An obstacle and empty space is marked as 1 and 0 respectively in the grid.
For example,
There is one obstacle in the middle of a 3x3 grid as illustrated below.
[
[0,0,0],
[0,1,0],
[0,0,0]
]
The total number of unique paths is 2.
Note: m and n will be at most 100.
62题的followup,在路径上添加了障碍物,障碍物无法通过。还用上一题动态规划的思路解决,但是需要注意两个地方:1、第一行或第一列,如果某个位置是障碍物了,那么它右边或者下边就都无法到达了;2、除了第一行和第一列,其余位置,如果是障碍,那么它无法到达,这个位置的路径数也是0。
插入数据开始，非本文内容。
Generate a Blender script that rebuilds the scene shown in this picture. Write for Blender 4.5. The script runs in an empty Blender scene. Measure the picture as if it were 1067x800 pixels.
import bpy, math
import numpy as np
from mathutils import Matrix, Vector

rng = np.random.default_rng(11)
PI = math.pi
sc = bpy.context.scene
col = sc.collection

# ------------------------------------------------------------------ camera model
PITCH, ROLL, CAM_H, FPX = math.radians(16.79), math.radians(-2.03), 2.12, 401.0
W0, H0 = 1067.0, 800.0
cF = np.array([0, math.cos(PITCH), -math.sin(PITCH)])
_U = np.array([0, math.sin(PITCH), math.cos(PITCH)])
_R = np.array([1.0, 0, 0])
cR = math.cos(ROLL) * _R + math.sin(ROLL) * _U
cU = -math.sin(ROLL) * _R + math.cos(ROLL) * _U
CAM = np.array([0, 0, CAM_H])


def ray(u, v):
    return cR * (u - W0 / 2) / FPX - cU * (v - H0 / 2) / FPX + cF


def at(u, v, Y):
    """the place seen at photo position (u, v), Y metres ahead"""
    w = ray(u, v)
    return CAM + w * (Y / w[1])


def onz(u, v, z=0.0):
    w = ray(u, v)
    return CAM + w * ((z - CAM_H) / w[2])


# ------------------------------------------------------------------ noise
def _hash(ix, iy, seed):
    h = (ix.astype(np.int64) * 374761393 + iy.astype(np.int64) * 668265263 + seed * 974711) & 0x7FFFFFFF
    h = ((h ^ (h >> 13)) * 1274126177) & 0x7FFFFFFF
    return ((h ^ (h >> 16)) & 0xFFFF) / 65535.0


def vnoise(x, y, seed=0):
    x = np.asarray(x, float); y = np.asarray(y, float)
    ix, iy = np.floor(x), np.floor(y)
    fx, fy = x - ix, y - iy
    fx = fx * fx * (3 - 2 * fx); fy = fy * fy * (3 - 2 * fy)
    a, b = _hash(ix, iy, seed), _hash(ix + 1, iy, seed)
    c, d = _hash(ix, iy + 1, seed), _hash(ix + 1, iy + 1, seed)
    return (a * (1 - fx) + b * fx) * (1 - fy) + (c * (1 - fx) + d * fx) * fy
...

public int uniquePathsWithObstacles(int[][] obstacleGrid) {
if (obstacleGrid == null || obstacleGrid.length == 0 || obstacleGrid[0].length == 0) {
return 0;
}
if (obstacleGrid[0][0] == 1) {
return 0;
}
int n = obstacleGrid.length;
int m = obstacleGrid[0].length;
int[][] dp = new int[n][m];
dp[0][0] = 1;
for (int i = 1; i < n; i++) {
if (obstacleGrid[i][0] == 0) {
dp[i][0] = 1;
} else {
break;
}
}
for (int i = 1; i < m; i++) {
if (obstacleGrid[0][i] == 0) {
dp[0][i] = 1;
} else {
break;
}
}
for (int i = 1; i < n; i++) {
for (int j = 1; j < m; j++) {
if (obstacleGrid[i][j] == 1) {
continue;
}
if (obstacleGrid[i-1][j] == 0) {
dp[i][j] += dp[i-1][j];
}
if (obstacleGrid[i][j-1] == 0) {
dp[i][j] += dp[i][j-1];
}
}
}
return dp[n-1][m-1];
}